Thanks in particular to the audacity of the partisan Enrico Fischer from the Partito d’Azione, who headed the Third Company of the Third Zone of the city, it had been possibile since August 4 to communicate between the partisans and Allies to communicate. The partisans were located on the right side of the Arno, and the Allied Command was established in the Oltrarno.

Fischer achieved this extremely helpful feat by gaining access to the famed Vasari Corridor shortly after the Germans demolished the cities main bridges. It was an especially amazing feat because the Nazis were still occupying a part of Palazzo Vecchio. By accessing the Corridoio Vasariano, Fishcer was able to connect operations in the Uffizi to the operations in the Palazzo Pitti on other side of the river.

Assisted by some municipal guards, Fischer managed to drag a telephone wire along the corridor, linking the opposite riverside with a partisan guardhouse established in Palazzo Vecchio.

Thus, with a direct link connecting the military command in Palazzo Strozzi, the CTLN in via Condotta and the partisans in Palazzo Vecchio, it was now possible to inform the Allies about all the operations occurring on the right side of the Arno, including the visible conditions of the Germans and their suspected intentions.

In the Occupied Zone, the population conditions were becoming ever more difficult: there was almost no food and only a small ration of flour was available for the population (never higher than 100 grams per person). As an example, on August 9 only 65 grams of flour per person was distributed.

More than food, the very little water was available, and it was now being sold at extremely high prices.

Furthermore, it was impossible to care for the sick or to bury the dead. There was a torrid August temperature, and no one in the city was able to remove garbage from the streets.

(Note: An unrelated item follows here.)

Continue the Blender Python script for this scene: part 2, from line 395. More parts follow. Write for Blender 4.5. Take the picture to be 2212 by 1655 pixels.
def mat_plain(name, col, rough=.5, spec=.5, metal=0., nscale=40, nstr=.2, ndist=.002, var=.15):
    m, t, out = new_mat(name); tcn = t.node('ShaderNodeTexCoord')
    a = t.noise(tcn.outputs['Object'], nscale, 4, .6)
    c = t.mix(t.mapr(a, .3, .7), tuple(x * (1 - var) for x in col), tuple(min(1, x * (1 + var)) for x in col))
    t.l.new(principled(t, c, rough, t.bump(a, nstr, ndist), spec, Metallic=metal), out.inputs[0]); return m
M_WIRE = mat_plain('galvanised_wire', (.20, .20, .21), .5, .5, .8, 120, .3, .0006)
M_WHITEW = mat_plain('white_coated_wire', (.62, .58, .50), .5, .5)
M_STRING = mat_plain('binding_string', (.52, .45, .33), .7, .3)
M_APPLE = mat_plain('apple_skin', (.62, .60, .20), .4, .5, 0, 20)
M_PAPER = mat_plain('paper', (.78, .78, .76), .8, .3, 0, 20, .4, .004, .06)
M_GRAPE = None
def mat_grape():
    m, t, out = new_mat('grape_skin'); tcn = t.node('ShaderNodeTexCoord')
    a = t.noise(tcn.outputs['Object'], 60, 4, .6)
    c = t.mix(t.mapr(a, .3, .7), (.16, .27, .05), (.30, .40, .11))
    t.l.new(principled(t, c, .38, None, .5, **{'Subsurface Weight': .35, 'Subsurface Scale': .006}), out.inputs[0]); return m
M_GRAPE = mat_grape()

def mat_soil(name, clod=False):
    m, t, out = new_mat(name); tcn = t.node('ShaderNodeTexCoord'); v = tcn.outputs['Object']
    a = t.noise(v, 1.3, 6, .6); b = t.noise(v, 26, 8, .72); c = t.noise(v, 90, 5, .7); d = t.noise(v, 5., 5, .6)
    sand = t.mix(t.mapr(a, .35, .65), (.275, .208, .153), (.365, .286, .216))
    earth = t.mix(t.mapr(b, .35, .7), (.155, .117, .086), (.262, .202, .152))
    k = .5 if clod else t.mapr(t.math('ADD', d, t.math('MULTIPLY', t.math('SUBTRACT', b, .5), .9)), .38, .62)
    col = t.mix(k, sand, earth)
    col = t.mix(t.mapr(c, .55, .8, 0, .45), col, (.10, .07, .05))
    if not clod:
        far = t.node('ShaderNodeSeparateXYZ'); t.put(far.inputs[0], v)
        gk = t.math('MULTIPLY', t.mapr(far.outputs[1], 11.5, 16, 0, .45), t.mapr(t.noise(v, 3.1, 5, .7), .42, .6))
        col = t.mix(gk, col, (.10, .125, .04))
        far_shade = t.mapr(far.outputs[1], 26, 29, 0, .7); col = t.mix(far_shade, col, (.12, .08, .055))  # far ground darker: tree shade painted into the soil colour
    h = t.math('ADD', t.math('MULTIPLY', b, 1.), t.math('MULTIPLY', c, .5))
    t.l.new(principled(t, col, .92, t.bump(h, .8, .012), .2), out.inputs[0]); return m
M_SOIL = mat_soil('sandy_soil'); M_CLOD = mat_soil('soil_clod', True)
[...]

The Allies informed the CTLN, using the above cited telephone line passing through Ponte Vecchio, that they would cross the river with two columns, upstream and downstream of the city, to avoid further destructions. Also, they assured that they would not bombard the city’s center.

The military command, after having transferred the key point from the Cupola del Duomo to the tower of Palazzo Vecchio, so to be nearer to the telephone unit, was continuously informing the Allied command about the dislocation of German troops.

Finally, the Nazis knew that the time to escape had arrived.